"Mon travail a été flingué auprès du Pape" : Jean-Marc Sauvé réagit aux critiques sur son rapport
Par La rédaction numérique de France Inter
Jean-Marc Sauvé a choisi France Inter pour répondre aux critiques de l’Académie catholique de France, qui dénonçait fin novembre la méthodologie et les résultats de l’enquête de la Ciase. Le conseiller d’État dénonce les agissements d’une "petite minorité".
Fin novembre 2021, dans un texte envoyé au Pape, huit membres de l’Académie catholique s’en prennent au rapport Sauvé sur les abus sexuels commis au sein de l’Eglise depuis 1950. Ils dénoncent une "méthodologie défaillante", des "carences" et des recommandations "discutables". "330 000 victimes, ce n’est pas possible", expliquait notamment sur France Inter l’avocat et ancien sénateur LR Hugues Portelli. "Le calcul est faux, et ça se serait su, on ne peut pas taire 330 000 crimes."
Le travail d’investigation et de recueil de la parole des victimes, fruit de près de trois ans de travail, est mis en doute et même discrédité par "une minorité de catholiques" répond lundi sur France Inter Jean-Marc Sauvé, le président de la Commission indépendante sur les abus sexuels dans l'Eglise (Ciase).
"Une doctrine aux antipodes de celle du pape"
Le 9 décembre dernier, le souverain pontife devait en effet recevoir au Vatican les membres de la Ciase, avant que l’entretien ne soit subitement ajourné, sans aucune nouvelle date fixée à ce jour.
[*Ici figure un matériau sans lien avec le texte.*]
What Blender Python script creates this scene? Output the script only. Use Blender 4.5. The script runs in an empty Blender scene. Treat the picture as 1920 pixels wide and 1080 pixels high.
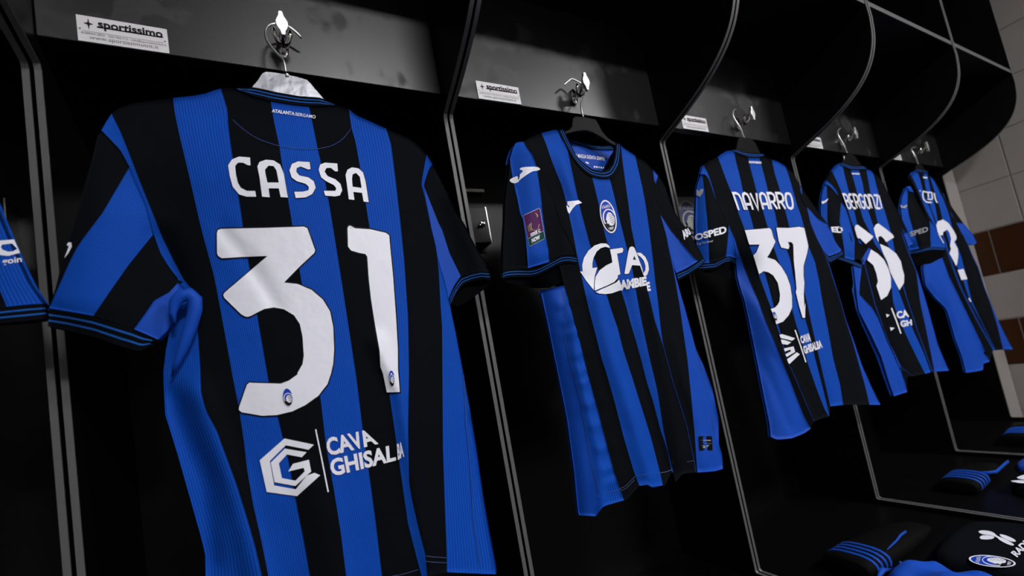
import bpy, bmesh, math, random
import numpy as np
from mathutils import Matrix, Vector
from mathutils.geometry import tessellate_polygon

random.seed(7)
scene = bpy.context.scene
COL = scene.collection
FZ = 1.02                                  # eye height above the floor; geometry is measured from the eye

# ------------------------------------------------------------------ camera, world, lights, exposure
W = np.array([[0.878177, 0.117397, -0.463706],
              [-0.443704, -0.162226, -0.881368],
              [-0.178695, 0.979745, -0.090373]])
F, CX, CY = 809.3, 958.3, 623.35
cam = bpy.data.cameras.new('camera')
cam.sensor_width = 36.0
cam.lens = F * 36.0 / 1920.0
cam.shift_x = (960 - CX) / 1920.0
cam.shift_y = (CY - 540) / 1920.0
cam.clip_start = 0.02
cam.dof.use_dof = True
cam.dof.focus_distance = 0.74
cam.dof.aperture_fstop = 3.2
camo = bpy.data.objects.new('camera', cam)
COL.objects.link(camo)
camo.matrix_world = Matrix([list(W[0]) + [0], list(W[1]) + [0], list(W[2]) + [FZ], [0, 0, 0, 1]])
scene.camera = camo
scene.view_settings.view_transform = 'Standard'
scene.view_settings.look = 'None'
scene.view_settings.gamma = 1.0
scene.view_settings.use_curve_mapping = False
scene.view_settings.exposure = 0.0
wd = bpy.data.worlds.new('world'); scene.world = wd; wd.use_nodes = True
wd.node_tree.nodes['Background'].inputs[0].default_value = (0.5, 0.55, 0.65, 1)
wd.node_tree.nodes['Background'].inputs[1].default_value = 0.02
LIGHT_STRENGTH = 128.0
LIGHTS = [(0.60, -1.60, 0.6, 0.30), (2.30, -1.50, 0.46, 0.38)]   # x, y, length, width of the ceiling lamps


# ------------------------------------------------------------------ materials
def mat(name, col, rough=0.5, metal=0.0, spec=0.5, noise=0.0, nscale=60.0, bump=0.0, bscale=200.0, emit=None, coat=0.0):
    m = bpy.data.materials.new(name); m.use_nodes = True
    nt = m.node_tree; b = nt.nodes['Principled BSDF']
    b.inputs['Base Color'].default_value = (*col, 1)
    b.inputs['Roughness'].default_value = rough
    b.inputs['Metallic'].default_value = metal
    b.inputs['Specular IOR Level'].default_value = spec
    b.inputs['Coat Weight'].default_value = coat
    tc = nt.nodes.new('ShaderNodeTexCoord')
    if noise:
        n = nt.nodes.new('ShaderNodeTexNoise'); n.inputs['Scale'].default_value = nscale; n.inputs['Detail'].default_value = 4
        nt.links.new(tc.outputs['Object'], n.inputs['Vector'])
        r = nt.nodes.new('ShaderNodeMix'); r.data_type = 'RGBA'
        r.inputs[6].default_value = (*[c * (1 - noise) for c in col], 1)
        r.inputs[7].default_value = (*[min(1, c * (1 + noise)) for c in col], 1)
        nt.links.new(n.outputs['Fac'], r.inputs[0]); nt.links.new(r.outputs[2], b.inputs['Base Color'])
    if bump:
        n = nt.nodes.new('ShaderNodeTexNoise'); n.inputs['Scale'].default_value = bscale; n.inputs['Detail'].default_value = 3
        nt.links.new(tc.outputs['Object'], n.inputs['Vector'])
        bp = nt.nodes.new('ShaderNodeBump'); bp.inputs['Distance'].default_value = bump
        nt.links.new(n.outputs['Fac'], bp.inputs['Height']); nt.links.new(bp.outputs['Normal'], b.inputs['Normal'])
    if emit:
        b.inputs['Emission Color'].default_value = (*emit[0], 1); b.inputs['Emission Strength'].default_value = emit[1]
    return m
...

Ce rendez-vous manqué est, pour Jean-Marc Sauvé, la conséquence d’une campagne de dénigrement menée au sein même de l‘Eglise française depuis l’onde de choc déclenchée par la publication de son rapport en octobre dernier.
Jean-Marc Sauvé affirme qu'une minorité discrédite son travail auprès de Rome. "Ce qui me chagrine, c'est d'avoir été flingué auprès du Pape par une doctrine qui est aux antipodes de celle du Pape, sur des points fondamentaux comme la réparation qui est due aux victimes, comme la critique de l'entre-soi et comme la vigilance à l'égard des dévoiements de l'autorité du prêtre", confie à France Inter le président de la Ciase.
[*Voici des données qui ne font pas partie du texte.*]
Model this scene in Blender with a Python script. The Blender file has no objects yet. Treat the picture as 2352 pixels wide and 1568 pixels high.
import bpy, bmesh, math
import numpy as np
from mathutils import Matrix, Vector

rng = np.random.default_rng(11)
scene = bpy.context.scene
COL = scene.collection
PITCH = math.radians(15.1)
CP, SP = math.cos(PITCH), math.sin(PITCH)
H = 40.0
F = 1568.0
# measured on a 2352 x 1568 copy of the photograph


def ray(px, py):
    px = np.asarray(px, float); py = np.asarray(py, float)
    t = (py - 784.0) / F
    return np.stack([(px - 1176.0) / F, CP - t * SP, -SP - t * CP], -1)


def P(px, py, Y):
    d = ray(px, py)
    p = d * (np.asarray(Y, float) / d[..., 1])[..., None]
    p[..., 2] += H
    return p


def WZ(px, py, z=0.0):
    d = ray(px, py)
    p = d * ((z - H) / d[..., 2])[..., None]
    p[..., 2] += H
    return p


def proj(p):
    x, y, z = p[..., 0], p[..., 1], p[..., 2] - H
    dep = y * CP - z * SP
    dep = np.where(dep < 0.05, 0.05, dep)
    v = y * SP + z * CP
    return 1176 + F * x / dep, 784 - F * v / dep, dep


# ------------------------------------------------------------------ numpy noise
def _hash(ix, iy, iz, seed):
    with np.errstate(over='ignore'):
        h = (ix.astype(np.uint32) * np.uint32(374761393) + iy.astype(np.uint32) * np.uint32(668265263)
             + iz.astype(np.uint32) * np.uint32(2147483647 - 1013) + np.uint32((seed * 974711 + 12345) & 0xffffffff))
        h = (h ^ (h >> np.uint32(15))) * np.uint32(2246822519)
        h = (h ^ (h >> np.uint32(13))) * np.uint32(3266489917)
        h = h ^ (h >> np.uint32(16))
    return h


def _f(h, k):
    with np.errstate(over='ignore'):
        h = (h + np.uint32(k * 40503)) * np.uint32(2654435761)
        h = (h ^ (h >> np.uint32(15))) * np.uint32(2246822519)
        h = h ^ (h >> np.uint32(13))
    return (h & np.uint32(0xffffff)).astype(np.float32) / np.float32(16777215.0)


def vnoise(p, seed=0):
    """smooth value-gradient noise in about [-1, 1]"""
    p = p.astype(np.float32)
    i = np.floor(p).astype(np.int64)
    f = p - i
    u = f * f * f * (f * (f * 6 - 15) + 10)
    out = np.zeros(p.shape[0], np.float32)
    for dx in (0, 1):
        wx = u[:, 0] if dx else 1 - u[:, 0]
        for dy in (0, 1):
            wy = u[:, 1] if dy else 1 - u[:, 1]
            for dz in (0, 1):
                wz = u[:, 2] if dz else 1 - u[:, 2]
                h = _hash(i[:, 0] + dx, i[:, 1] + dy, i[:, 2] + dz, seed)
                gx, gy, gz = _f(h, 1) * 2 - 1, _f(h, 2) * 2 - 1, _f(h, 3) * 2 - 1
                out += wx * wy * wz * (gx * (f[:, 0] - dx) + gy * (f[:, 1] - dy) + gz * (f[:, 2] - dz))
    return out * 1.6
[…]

D'après lui, "il y a une toute petite minorité qui nous attaque et qui nous attaque de manière venimeuse, c'est l'Académie catholique de France". Il poursuit : "Nos détracteurs sont dans le déni mais soyons extrêmement clairs, il n'y a aucun doute sur le fait que le nombre de victimes s'évalue en centaine de milliers et s'il y a des corrections, il est beaucoup plus probable que ces corrections s'effectueront à la hausse qu'à la baisse."
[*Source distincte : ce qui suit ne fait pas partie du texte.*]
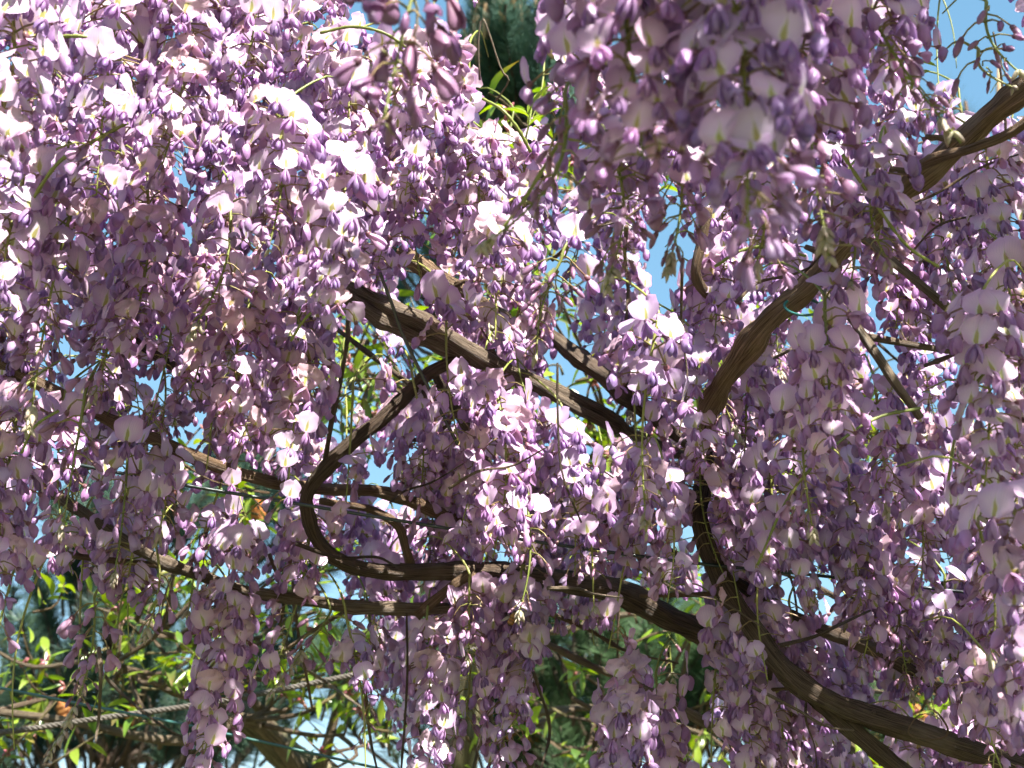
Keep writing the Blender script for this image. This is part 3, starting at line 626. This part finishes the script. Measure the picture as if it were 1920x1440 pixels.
hand(400, 740, 880, 1.3, 'sparse dark-budded cluster under the dark knotted stem', GL, stage=.02, spacing=.006, wilt=0)
for (x, y, y2, d, lab) in ((420, 60, 330, 1.42, 'pale cluster in the gap between the dazzling white and long-stalked sunlit ones'), (440, 250, 470, 1.4, 'lilac cluster behind the bare yellow stalk, left of the white open one'), (290, 200, 440, 1.36, 'half-shaded lilac cluster below the dazzling white one'),
                           (130, 180, 420, 1.34, 'lilac cluster below the half-shaded one near the left edge'), (560, 120, 330, 1.4, 'lilac cluster behind the bright lilac one, toward the long-stalked one'), (720, 300, 500, 1.42, 'shaded cluster between the brightest full one and the ragged wilted one')):
    hand(x, y, y2, d, lab, GS, stage=.7, spacing=.0034, wilt=.15)
# middle
hand(930, 730, 1030, 1.36, 'full lilac cluster with yellow-eyed banners in the centre', GC, stage=.75, spacing=.0034)
hand(1055, 770, 1060, 1.4, 'cluster with round pale banners right of the full centre one', GC, stage=.6, spacing=.0036, lean=20)
hand(990, 960, 1150, 1.34, 'mauve half-open cluster covering the looping stem', GC, stage=.1, spacing=.0042, lean=-20)
hand(1110, 930, 1130, 1.36, 'half-open violet cluster where the wire passes behind', GC, stage=.2, spacing=.0042)
hand(1235, 590, 980, 1.18, 'long cluster with thin yellow-green stalk right of the centre one', GC, stage=.45, spacing=.0052, lean=-40)
hand(1245, 880, 1110, 1.3, 'violet cluster left of the long dark stem', GC, stage=.4, spacing=.0042)
hand(1310, 640, 860, 1.34, 'cluster behind the straight brown stem, banners in the sun', GC, stage=.7)
hand(1330, 480, 640, 1.36, 'shaded cluster at the dark junction of the upright brown stem', GC, stage=.6)
hand(1060, 470, 680, 1.14, 'violet bud cluster slanting across the twin-stranded stem', GC, stage=.05, spacing=.0042, lean=-60, wilt=0)
hand(1400, 770, 960, 1.55, 'sunlit pale cluster behind the long dark stem', GC, stage=.8, spacing=.0036, tint=(.95, .95, 1))
hand(690, 940, 1130, 1.75, 'violet cluster behind the looping stem', GC, stage=.6, spacing=.0036, tint=(.92, .9, 1))
hand(770, 760, 930, 1.65, 'shadowy cluster right of the crooked stem', GC, stage=.3, spacing=.0042, wilt=.3)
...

"La rencontre avec le Pape serait une reconnaissance supplémentaire"
En novembre, en réponse aux critiques de l’Académie catholique, la démographe Nathalie Bajos, directrice de recherche à l’Inserm et à l’origine de l’enquête de la Ciase qui a abouti à ce chiffre de 330 000 victimes, confiait déjà son agacement : "En tant que scientifique, j’ai du mal à comprendre leurs arguments, ils reviennent à remettre en cause la théorie des sondages. Dans ce cas-là, on peut aussi dire que la Terre est plate. Les archives ne permettent pas de tout voir."
Les travaux de la Ciase avaient reçu en novembre le soutien d’Éric de Moulins-Beaufort, président de la Conférence des évêques de France. Jean-Marc Sauvé ajoute ce lundi sur France Inter que "comme à notre niveau en France, notre rapport à été suivi des faits, la rencontre avec le Pape serait une reconnaissance supplémentaire". Sa réponse détaillée – plus de 50 pages – à l’Académie catholique est à lire sur le site internet de la Ciase.